Fifty-seven percent said artificial intelligence could already generate synopses, tags and genres reliably enough to require only spot checks by human reviewers. Sixty-eight percent expected AI to handle most metadata generation with minimal human oversight within three years.

Another 68% expected major streaming platforms, rather than content owners, to establish metadata standards during that period.

Among planned investments during the next 12 months, 32% of respondents identified improved AI tools as a priority. Twenty-five percent cited the development of in-house metadata capabilities.

Gavin Bridge, chief analyst at FASTMaster, contributed analysis on the operational effects of fragmented metadata requirements and the growing role of AI-based content discovery.

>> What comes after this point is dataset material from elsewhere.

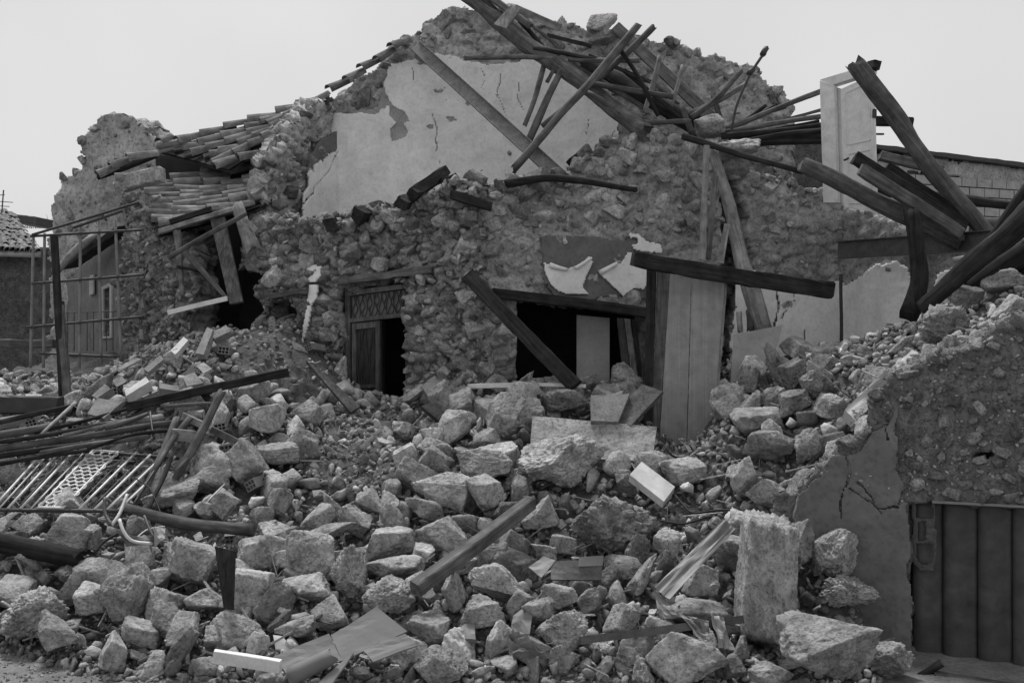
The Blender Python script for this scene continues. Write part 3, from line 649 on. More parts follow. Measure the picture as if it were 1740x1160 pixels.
# ================================================================== RUBBLE STONES
HEROES = [  # cx, cy, w, h, tone, shape index (0 angular 1 blocky 2 rounded 3 jagged), roll deg, label
 (958,785,172,112,.40,3,-8,"largest pale boulder below the fallen concrete lintel"),
 (1298,1000,116,258,.34,1,6,"tall upright pale slab of limestone beside the near wall"),
 (1410,1094,186,140,.30,0,-9,"huge angular boulder at the foot of the tall upright slab"),
 (1502,1124,110,82,.32,3,5,"rough boulder at the lower corner of the metal shutter"),
 (1436,1003,118,66,.33,4,-4,"flat ragged rock against the near wall render"),
 (1420,938,90,84,.36,3,0,"knobbly grey rock leaning on the near wall render"),
 (1352,930,60,105,.28,3,0,"narrow rough rock between the upright slab and the near wall"),
 (1165,1118,152,108,.37,0,10,"big sloping boulder beneath the crumpled metal strip"),
 (1310,1146,80,44,.36,2,0,"low pale rock at the bottom edge under the huge boulder"),
 (848,992,126,100,.35,0,22,"big boulder with shadowed underside beside the fallen squared timber"),
 (750,1132,108,92,.30,0,12,"dark boulder with pale top beside the crumpled sheet"),
 (728,1072,74,56,.30,3,0,"rough rock behind the crumpled sheet"),
 (662,1010,104,82,.37,3,-12,"pale rock above the crumpled sheet"),
 (668,962,108,52,.36,0,6,"wide rock resting on the pale rock above the crumpled sheet"),
 (662,922,92,48,.38,1,-3,"flat-topped pale block in the middle of the heap"),
 (752,908,94,62,.35,0,0,"broad rock left of the fallen squared timber's upper end"),
 (528,942,104,112,.42,0,-10,"big pale boulder at the centre of the lower heap"),
 (590,968,84,104,.35,3,8,"rough boulder leaning against the big pale boulder"),
 (520,1002,88,56,.38,0,-6,"long pale rock under the big pale boulder"),
 (505,1068,82,54,.33,2,-15,"rounded rock just above the crumpled sheet's left corner"),
 (428,1002,70,78,.42,1,3,"square pale slab beside the upright dark plank"),
 (442,942,86,66,.33,0,0,"broad rock behind the upright dark plank"),
 (335,952,100,112,.37,0,-12,"large pointed boulder left of the upright dark plank"),
 (345,1020,82,60,.40,2,14,"pale egg-shaped rock below the large pointed boulder"),
 (402,1070,100,66,.33,2,0,"domed rock above the white painted board"),
 (212,1008,98,108,.27,0,0,"dark pyramid-shaped boulder on the left of the heap"),
 (62,1042,126,116,.38,4,14,"big crumbly boulder at the street edge"),
 (165,968,88,60,.36,2,-12,"sloped pale rock above the dark pyramid boulder"),
 (262,982,92,60,.36,0,-20,"pale angular rock right of the dark pyramid boulder"),
 (160,1016,62,56,.38,1,0,"pale block between the crumbly boulder and the dark pyramid"),
 (240,1075,84,60,.32,1,20,"tilted block below the dark pyramid boulder"),
 (310,1098,66,92,.27,1,30,"dark tilted block near the street edge of the heap"),
 (125,900,60,62,.36,1,8,"pale block below the lying iron railing"),
 (50,895,62,52,.27,0,-8,"dark wedge below the lying iron railing"),
 (232,895,64,62,.28,0,-30,"dark rock behind the bent chair frame"),
 (298,842,104,66,.30,0,-18,"big wedge-shaped block above the bowed timber"),
 (362,786,92,68,.33,2,0,"large rounded boulder beside the leaning log"),
 (352,815,82,50,.37,0,0,"pale boulder in front of the large rounded boulder"),
 (311,864,40,36,.33,2,0,"small ball-like stone above the bowed timber"),
 (346,866,44,38,.40,0,10,"small pale wedge next to the ball-like stone"),
 (380,855,56,56,.33,1,35,"cubic block balanced over the bowed timber"),
 (475,852,48,58,.38,2,8,"pale oval boulder in the middle left of the heap"),
 (470,770,84,44,.34,2,-4,"flat rounded boulder below the dusty path"),
 (455,712,66,58,.36,1,-10,"pale broken slab left of the dusty path"),
 (520,700,60,44,.34,2,0,"rounded rock at the left side of the dusty path"),
 (432,664,56,40,.36,0,0,"pale wedge below the dark timber's upper end"),
 (468,905,72,42,.35,0,0,"flat rock behind the big pale boulder"),
 (560,902,96,60,.30,0,-22,"dark grooved block in the middle of the heap"),
 (772,727,60,64,.41,2,0,"round pale boulder left of the fallen concrete lintel"),
 (855,706,82,98,.30,0,18,"dark upright boulder in front of the window"),
 (887,670,58,56,.43,0,-10,"white-topped rock under the window"),
 (822,790,106,72,.36,0,8,"angular pale boulder left of the largest boulder"),
 (750,828,116,86,.38,0,14,"broad pale boulder at the foot of the round boulder"),
 (722,862,80,56,.30,2,20,"dark-sided boulder below the broad pale boulder"),
 (826,840,70,66,.34,0,0,"five-sided boulder left of the largest boulder's foot"),
 (740,765,72,52,.30,3,10,"rough rock under the round pale boulder"),
 (826,745,56,44,.36,0,-10,"small grey block between the round and the upright boulders"),
 (918,868,66,58,.37,0,0,"pale rock behind the fallen squared timber's end"),
 (700,672,70,50,.30,3,-25,"earthy lump right of the doorway foot"),
 (1046,892,160,104,.25,4,0,"large dark clump of mortar and stones in the heap's middle"),
 (1132,922,60,62,.43,2,15,"pale egg-shaped rock in the middle right of the heap"),
 (1094,974,60,82,.33,0,30,"wedge-shaped rock pointing down beside the crumpled metal strip"),
 (950,1012,68,50,.40,2,8,"small pale boulder right of the big shadowed boulder"),
 (955,1068,90,76,.34,3,0,"rough pale boulder above the thin angle iron"),
 (1056,1050,66,52,.40,0,0,"pale cut block resting against the angle iron"),
 (1180,1040,110,56,.30,0,-4,"low slab behind the crumpled metal strip"),
 (1243,682,84,64,.33,2,0,"rounded boulder right of the tall board door"),
 (1290,716,98,58,.35,0,-5,"broad boulder below the rounded boulder by the board door"),
 (1306,757,92,68,.28,0,8,"dark boulder on the right slope of the heap"),
 (1270,810,70,84,.35,0,14,"pointed boulder above the tall upright slab"),
 (1345,682,76,60,.23,1,-20,"dark broken block near the top of the right slope"),
 (1395,655,64,54,.30,3,0,"rough rock on the right slope below the white-topped slab"),
 (1412,690,52,44,.35,0,0,"small wedge on the right slope beside the long wall fragment"),
 (1442,566,98,42,.56,3,0,"white-topped slab on the crest of the right heap"),
 (1318,620,60,90,.25,4,-25,"dark earthy lump at the plaster wall's foot"),
 (1448,612,48,28,.38,2,-8,"small oval pale stone under the white-topped slab"),
 (1604,560,96,92,.27,4,0,"big crumbling lump of masonry on the right heap"),
 (1706,478,84,54,.32,2,-10,"smooth boulder at the top of the right heap beside the log"),
 (1712,525,76,62,.34,3,-20,"grey boulder below the top boulder of the right heap"),
 (1640,505,60,44,.30,0,0,"small rock on the right heap beneath the diagonal log"),
 (1665,590,70,46,.30,3,0,"rough lump halfway up the right heap"),
 (1560,650,96,50,.28,3,-20,"mortared lump above the near wall's top"),
 (1530,590,64,52,.30,3,-30,"broken lump on the crest of the right heap"),
 (1490,640,50,40,.33,0,0,"small angular rock beside the long wall fragment"),
 (1065,640,56,52,.40,3,0,"pale crumbly lump under the planks inside the window"),
 (1032,690,64,54,.35,1,0,"square grey block behind the fallen lintel"),
 (960,680,90,40,.26,3,0,"flat dusty lump behind the fallen lintel"),
 (1160,800,80,44,.33,0,0,"rock behind the white rectangular block"),
 (10,800,50,56,.42,2,0,"pale boulder at the photo's edge beside the railing"),
 (298,612,36,40,.36,3,0,"pale knob of stone on the left slope above the dark timber"),
 (375,585,36,34,.36,0,0,"pale stone high on the left slope below the plank post"),
 (330,655,60,36,.37,0,0,"pale rock just behind the dark timber"),
]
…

“The metadata that wins is the kind that can be consumed by agents — human and AI. Bad metadata won’t just look wrong in a grid; it’ll be invisible to the systems doing the recommending,” Bridge said.

“FAST has earned its place at the centre of the modern media stack. What this report makes clear is that the next competitive edge isn’t reach; it’s operational precision,” said Srinivasan KA, Amagi co-founder and president of global business.

“Metadata is where discovery, ad revenue, and audience intelligence converge, and the industry is only beginning to close the gap between what it knows and what it acts on,” he said.

The report was the 17th edition of Amagi’s quarterly FAST analysis. The company said its channel data was not a universal measure of the FAST market and that the survey findings were directional rather than statistically representative of the wider industry.